AIM OF THE EXERCISE: Do not repeat pictures. Repeat exactly the lines of the listing below from its first line through the line with "SC.camera = cam".
─── DATA EXTRACT
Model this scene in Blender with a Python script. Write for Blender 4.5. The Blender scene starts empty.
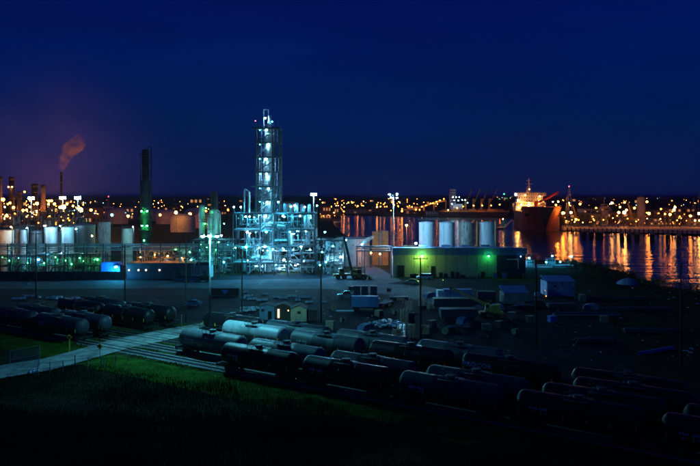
import bpy, math, random
import numpy as np
from mathutils import Vector, Matrix, noise as mnoise

R = random.Random(7)
SC = bpy.context.scene
COL = SC.collection

# ------------------------------------------------------------------ camera
CAM_H, F = 27.0, 680.0          # eye height on the bluff (m), focal length in 700-wide picture units
cd = bpy.data.cameras.new('camera'); cam = bpy.data.objects.new('camera', cd); COL.objects.link(cam)
cam.location = (0, 0, CAM_H); cam.rotation_euler = (math.radians(90), 0, 0)
cd.sensor_width = 36; cd.lens = F / 700 * 36; cd.shift_y = -38.0 / 700
cd.clip_start = 0.5; cd.clip_end = 60000
SC.camera = cam

# ------------------------------------------------------------------ sky (night), moonlight, exposure
w = bpy.data.worlds.new('World'); SC.world = w; w.use_nodes = True
nt = w.node_tree; nt.nodes.clear()
def N(t, **kw):
    n = nt.nodes.new(t)
    for k, v in kw.items(): setattr(n, k, v)
    return n
L = nt.links.new
out = N('ShaderNodeOutputWorld'); bg = N('ShaderNodeBackground'); L(bg.outputs[0], out.inputs[0])
tc = N('ShaderNodeTexCoord'); sep = N('ShaderNodeSeparateXYZ'); L(tc.outputs['Generated'], sep.inputs[0])
ramp = N('ShaderNodeValToRGB'); L(sep.outputs['Z'], ramp.inputs[0])
cr = ramp.color_ramp
cr.elements[0].position = 0.0;  cr.elements[0].color = (0.0026, 0.0080, 0.058, 1)
cr.elements[1].position = 1.0;  cr.elements[1].color = (0.0003, 0.0014, 0.040, 1)
for p, c in ((0.03, (0.0010, 0.0088, 0.066, 1)), (0.10, (0.0003, 0.0105, 0.082, 1)), (0.20, (0.0002, 0.0080, 0.094, 1)), (0.30, (0.0002, 0.0048, 0.088, 1))):
    e = cr.elements.new(p); e.color = c
# glow of the refinery's own light on the air over it: a broad soft patch low in the north west
vm = N('ShaderNodeVectorMath', operation='DISTANCE'); L(tc.outputs['Generated'], vm.inputs[0])
vm.inputs[1].default_value = Vector((-0.39, 0.91, 0.035)).normalized()
mr = N('ShaderNodeMapRange', interpolation_type='SMOOTHERSTEP'); L(vm.outputs['Value'], mr.inputs[0])
mr.inputs[1].default_value = 0.0; mr.inputs[2].default_value = 0.17; mr.inputs[3].default_value = 1.0; mr.inputs[4].default_value = 0.0
nz = N('ShaderNodeTexNoise'); nz.inputs['Scale'].default_value = 14; nz.inputs['Detail'].default_value = 2; L(tc.outputs['Generated'], nz.inputs[0])
mm = N('ShaderNodeMath', operation='MULTIPLY'); L(mr.outputs[0], mm.inputs[0]); L(nz.outputs[0], mm.inputs[1])
gl = N('ShaderNodeMix', data_type='RGBA', blend_type='ADD'); L(mm.outputs[0], gl.inputs[0]); L(ramp.outputs[0], gl.inputs[6]); gl.inputs[7].default_value = (0.046, 0.015, 0.022, 1)
cn = N('ShaderNodeTexNoise'); cn.inputs['Scale'].default_value = 3.0; cn.inputs['Detail'].default_value = 5; cm = N('ShaderNodeMapping'); cm.inputs['Scale'].default_value = (1, 1, 4.5); L(tc.outputs['Generated'], cm.inputs[0]); L(cm.outputs[0], cn.inputs[0])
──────
COMPLETE ANSWER:
Model this scene in Blender with a Python script. Write for Blender 4.5. The Blender scene starts empty.
import bpy, math, random
import numpy as np
from mathutils import Vector, Matrix, noise as mnoise

R = random.Random(7)
SC = bpy.context.scene
COL = SC.collection

# ------------------------------------------------------------------ camera
CAM_H, F = 27.0, 680.0          # eye height on the bluff (m), focal length in 700-wide picture units
cd = bpy.data.cameras.new('camera'); cam = bpy.data.objects.new('camera', cd); COL.objects.link(cam)
cam.location = (0, 0, CAM_H); cam.rotation_euler = (math.radians(90), 0, 0)
cd.sensor_width = 36; cd.lens = F / 700 * 36; cd.shift_y = -38.0 / 700
cd.clip_start = 0.5; cd.clip_end = 60000
SC.camera = cam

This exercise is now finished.